Claro, Celso também sabia que era preciso mudar o modelo ZFM. E isso não é novidade para nenhum empresário que atua na região; nem para suas entidades de classe. Mas, como mudar? O que mudar? Celso tinha ideias importantes para isso. Atuamos em conjunto para pensarmos em como promover a bioeconomia, a biotecnologia e a sociobiodiversidade a partir do PIM, em como diversificar o próprio PIM.

Mais uma vez, é mito achar que empresários e lideranças como a do Celso estavam acomodados na sua zona de conforto e defendendo a perpetuação do modelo atual. Celso queria mudanças em prol de mais desenvolvimento para a região Norte.

Os mitos chegam na agenda de reforma tributária. Nenhum empresário, e o Celso era um deles, coadunam com o caótico sistema tributário brasileiro.
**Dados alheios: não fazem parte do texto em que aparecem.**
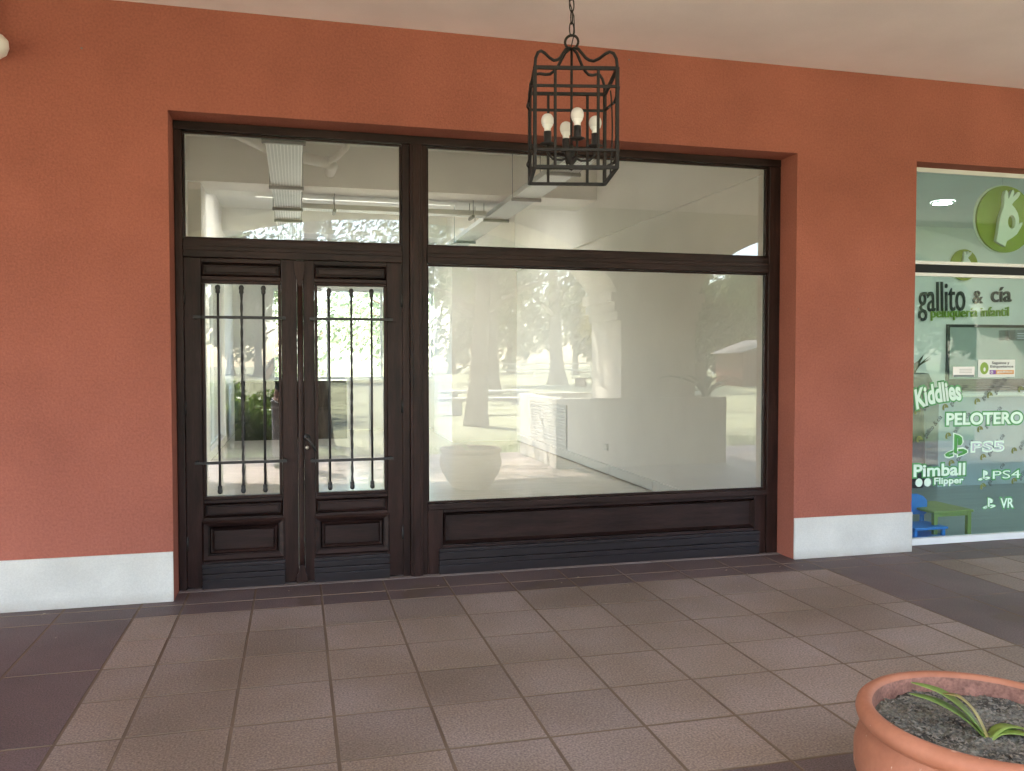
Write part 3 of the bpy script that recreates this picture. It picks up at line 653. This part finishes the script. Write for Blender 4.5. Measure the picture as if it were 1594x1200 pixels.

Celso, com um especialista de alto nível em tributação da ZFM, desejava também simplificações tributárias, redução de litigiosidade, redução de incertezas jurídicas que comprometem os investimentos e a criação de empregos etc. A verdade é que todo empresário defende a reforma do sistema tributário brasileiro. Celso não era exceção à regra. Mas, a reforma não poderia ser geradora de mais incertas.

Celso deixa saudades. Seus conhecimentos estarão permanentemente presentes entre todos nós. Ele me ensinou muito sobre o programa ZFM. E tenho certeza de que seus conhecimentos e sua defesa do desenvolvimento sustentado do estado do Amazonas seguirão com todos nós. Saudades, amigo.